創刊130年を迎えて 琉球新報社代表取締役社長 普久原均 沖縄の幸せに奉仕
この記事を書いた人 Avatar photo 琉球新報朝刊

 琉球新報社はきょう9月15日、創刊130年を迎えました。その軌跡は近代沖縄の激動の歴史そのものです。読者のご支援にあらためて感謝申し上げます。


 創刊は1893(明治26)年、明治政府が沖縄を強制併合した「琉球処分」から14年後です。戦時中の3紙統合を経て、戦火がまだ収まらない1945年7月、「ウルマ新報」として再出発しました。1951年に「琉球新報」へ復元改題し、米国統治下から復帰と続く沖縄の“世替わり”を報道してきました。

 今また沖縄は大きな歴史の分岐点にあります。「南西諸島防衛」の掛け声の下、島々への軍事力配備が相次ぎ、米軍の新たな基地建設も続いています。本土上陸までの時間かせぎとして「防波堤」「捨て石」の役割を強いられた沖縄戦を、いやが応でも想起せざるを得ません。われわれは誰かの犠牲になるために生まれたのではない。戦前の反省を踏まえ、今度こそ沖縄の人を守り抜く報道を続けねばならないと肝に銘じています。

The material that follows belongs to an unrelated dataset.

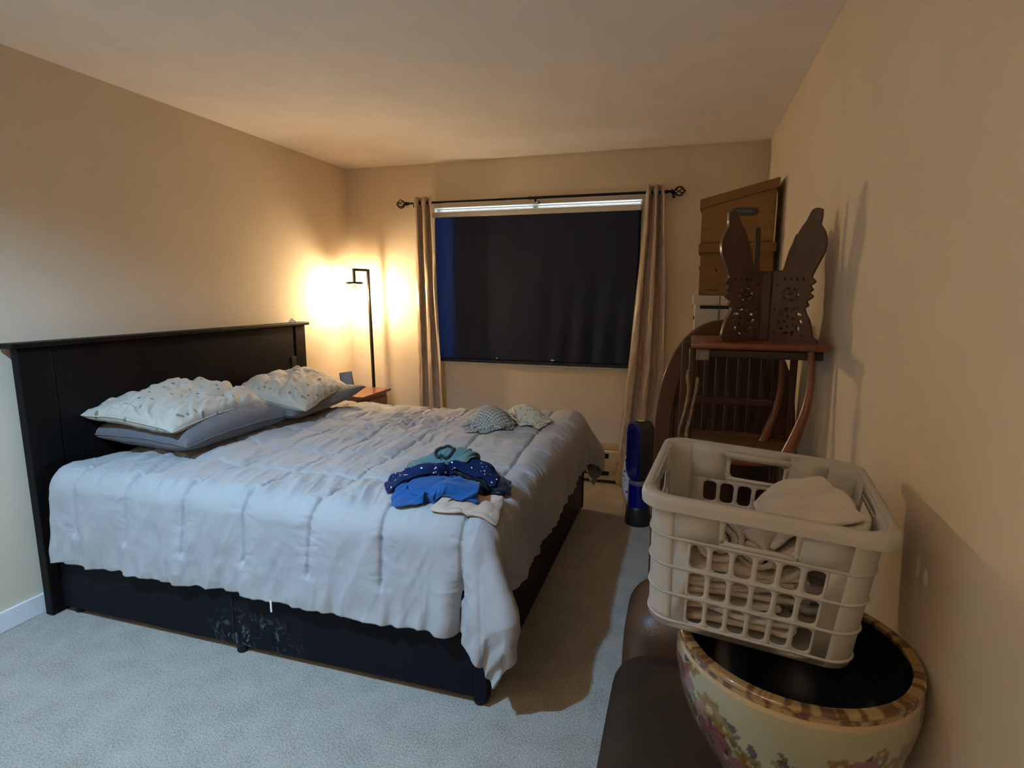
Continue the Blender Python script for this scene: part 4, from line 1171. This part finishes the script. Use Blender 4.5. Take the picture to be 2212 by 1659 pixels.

 インターネットを契機とした情報技術の革命で今、世界は激変しています。ネット上は真偽不明の情報があふれ、意図的に捏造(ねつぞう)したフェイク(偽)ニュースも広がっています。新聞の役割も、単に出来事を伝え、分析することから、そうした捏造情報の虚偽を暴くことへも広がっています。

 一方で琉球新報には変わらない役割があります。沖縄に立脚し、沖縄にこだわり、沖縄に住む人々の幸せに徹底的に奉仕すること。沖縄の人を絶対に戦火にさらしてはならない。子どもの貧困など沖縄の課題克服に努めなくてはならない。先祖から受け継いだ大切な独自文化を守り、経済の発展に貢献し、沖縄社会の架け橋になる。そんな役割を深く自覚し、質の高い報道に努めてまいります。